Because the application asked it to do them?

Here's the thing.  I don't want getnameinfo() or any other API that does
DNS lookup to act differently depending on whether the system seems to
have external IPv6 connectivity or not (unless the app explicitly asked
for this), because my app might have a valid reason for wanting to know
if there's an AAAA record associated with a name even if the system
doesn't have external IPv6 connectivity.  For instance, my app might
have an RSIP or socks or explicitly controlled NAT service available
that can let it access the IPv6 network, or it might be providing
referrals to peers that can make use of an IPv6 address.

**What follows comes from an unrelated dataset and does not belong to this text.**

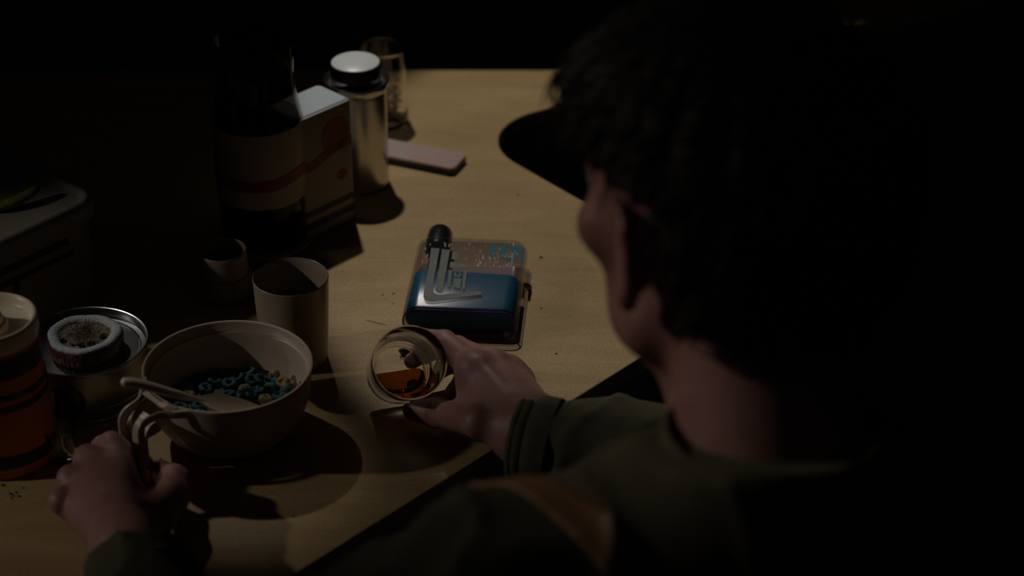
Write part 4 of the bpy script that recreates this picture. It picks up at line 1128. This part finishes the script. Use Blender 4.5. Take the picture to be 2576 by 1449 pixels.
# brown patch on the left shoulder (the jacket's own surface, lifted)
pc_ = SL*0.80 + NB*0.20 + by_*0.0
def patchf(X, Y, Z):
    x, y = (X-pc_.x)*bx_.x+(Y-pc_.y)*bx_.y, (X-pc_.x)*by_.x+(Y-pc_.y)*by_.y
    return np.maximum(np.maximum(jf(X, Y, Z)-0.0022, np.maximum(np.abs(x+0.3*y)-0.013, np.abs(y-0.01)-0.075)), 0.80-Z)
V, F_ = nets(patchf, [pc_.x-0.09, pc_.y-0.12, pc_.z-0.10], [pc_.x+0.09, pc_.y+0.14, pc_.z+0.10], 0.003)
pt = fastmesh('shoulder_patch', [(V-MO, F_)], M['leather'], jacket); pt['label'] = 'tan brown patch over the left shoulder'

# --- trousers and shoes
tr = keep(lambda X, Y, Z: blend(legs, ell(PV, (0.165, 0.125, 0.105), BXA), 0.05)(X, Y, Z)-0.020+folds(X, Y, Z)*0.6, half((0, 0, 0.60), (0, 0, 1)), 0.004)
fastmesh('trousers', [(lambda v: (v[0]-MO, v[1]))(nets(tr, blo, [bhi[0], bhi[1], 0.63], 0.008))], M['trousers'], man)
for an in (anR, anL):
    s_ = union([ell(an+Vector((0, 0, -0.035)), (0.045, 0.05, 0.05), BXA), ell(an+by_*0.09+Vector((0, 0, -0.062)), (0.047, 0.10, 0.036), BXA)], 0.03)
    s_ = keep(s_, half((0, 0, 0.002), (0, 0, -1)), 0.002); s_ = keep(s_, half((0, 0, 0.115), (0, 0, 1)), 0.002)
    fastmesh('shoe', [(lambda v: (v[0]-MO, v[1]))(nets(s_, [an.x-0.2, an.y-0.2, 0], [an.x+0.2, an.y+0.26, 0.13], 0.006))], M['shoe'], man)

# --- hair: a cap over the skull, built up from clumps
hcap = blend(ell(h(0, -0.016, 0.046), (0.087, 0.104, 0.092), AX), ell(h(0, -0.055, -0.005), (0.072, 0.056, 0.070), AX), 0.03)
hcap = blend(hcap, ell(h(-0.010, 0.050, 0.080), (0.066, 0.050, 0.036), AX), 0.03)
front = half(h(0, 0.070, 0.045), Ff*0.85 - Uu*0.52)
low = lambda X, Y, Z: -((X-HC.x)*Uu.x+(Y-HC.y)*Uu.y+(Z-HC.z)*Uu.z) + 0.038 - 1.9*np.clip(-((X-HC.x)*Ff.x+(Y-HC.y)*Ff.y+(Z-HC.z)*Ff.z)-0.030, 0, 0.055)
def clump(X, Y, Z):
    r = (X-HC.x)*Rr.x+(Y-HC.y)*Rr.y; f = (X-HC.x)*Ff.x+(Y-HC.y)*Ff.y+(Z-HC.z)*Ff.z; u = (X-HC.x)*Uu.x+(Y-HC.y)*Uu.y+(Z-HC.z)*Uu.z
    a = np.arctan2(f, r)
    return 0.0028*np.sin(19*a+26*u+2*np.sin(40*u)) + 0.0016*np.sin(47*a-30*u+3*np.sin(25*f))
hairf = lambda X, Y, Z: smax(smax(hcap(X, Y, Z) + clump(X, Y, Z), front(X, Y, Z), 0.012), low(X, Y, Z), 0.010)
hm_ = nets(hairf, [HC.x-0.15, HC.y-0.17, HC.z-0.13], [HC.x+0.15, HC.y+0.17, HC.z+0.17], 0.003)
hair = fastmesh('hair', [(hm_[0]-MO, hm_[1])], M['hair'], man)
# loose locks over the cap
rv, rf_ = [], []
rnd = random.Random(5)
VN = hm_[0]
pick = VN[np.random.RandomState(2).permutation(len(VN))[:2600]]
for p in pick:
    p = Vector(p); n_ = (p - h(0, -0.02, 0.03)).normalized()
    u_ = (p-HC).dot(Uu); f_ = (p-HC).dot(Ff)
    flow = (Ff*0.45 - Uu*(0.25 if u_ > 0.09 else 0.9) + Vector((rnd.uniform(-.2, .2), rnd.uniform(-.2, .2), rnd.uniform(-.15, .15))))
    flow = (flow - n_*flow.dot(n_)).normalized(); l = rnd.uniform(0.018, 0.042)
    if u_ < -0.02: l *= 0.5
    if f_ > -0.04 and u_ < 0.062: continue
    pts = [p - n_*0.003, p + flow*l*0.4 + n_*0.004, p + flow*l*0.8 + n_*0.0035, p + flow*l + n_*0.001]
    R_ = tube_rings(spline(pts, 3), [0.0011*(1-(i/9.0))**0.7+0.0001 for i in range(10)], 5); b0 = len(rv)
    for r_ in R_: rv.extend([q_-Vector(MO) for q_ in r_])
    for q_ in range(len(R_)-1):
        for k in range(5): rf_.append((b0+q_*5+k, b0+q_*5+(k+1) % 5, b0+(q_+1)*5+(k+1) % 5, b0+(q_+1)*5+k))
lk = mesh('hair_locks', rv, rf_, M['hair'], hair, fix=False); lk['kind'] = 'stuff'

More generally, I don't want anything that handles DNS queries - be it
the API or a cache server or any intermediary or really even an
authoritative server, to be trying to make guesses about how to
interpret a query based on anything other than the information in that
query - class, query RR type, name, etc.   The view of DNS needs to be
consistent from one host to another and one query to another if we want
applications to work reliably.   Over-clever APIs, NATs with DNS ALG,
other intermediaries that try to guess what the app wants or needs are
not doing a service to anybody.  They're just making the DNS less
predictable, less consistent, and less usable by apps. (as for
multi-faced DNS, it is is a mixed blessing at best)

As for intermediaries that try to intercept DNS queries and screw with
the query or the results:  In general, the problem with intermediaries
is that they need to be smarter than both endpoints.   Intermediaries
essentially always fail at this.  One reason is that endpoints are so
diverse in their implementations and needs.  Another reason is that
intermediaries tend to be invisible  (not "transparent" which is
something different).  So when things break, attention is focused on the
endpoints even though the intermediary is responsible for the breakage.

But the last thing you need is an API that tries to second guess what
the intermediary is doing and work around bugs in the intermediary. 
Because that just makes the system as a whole even less predictable, and
makes it take longer to get the broken intermediaries fixed.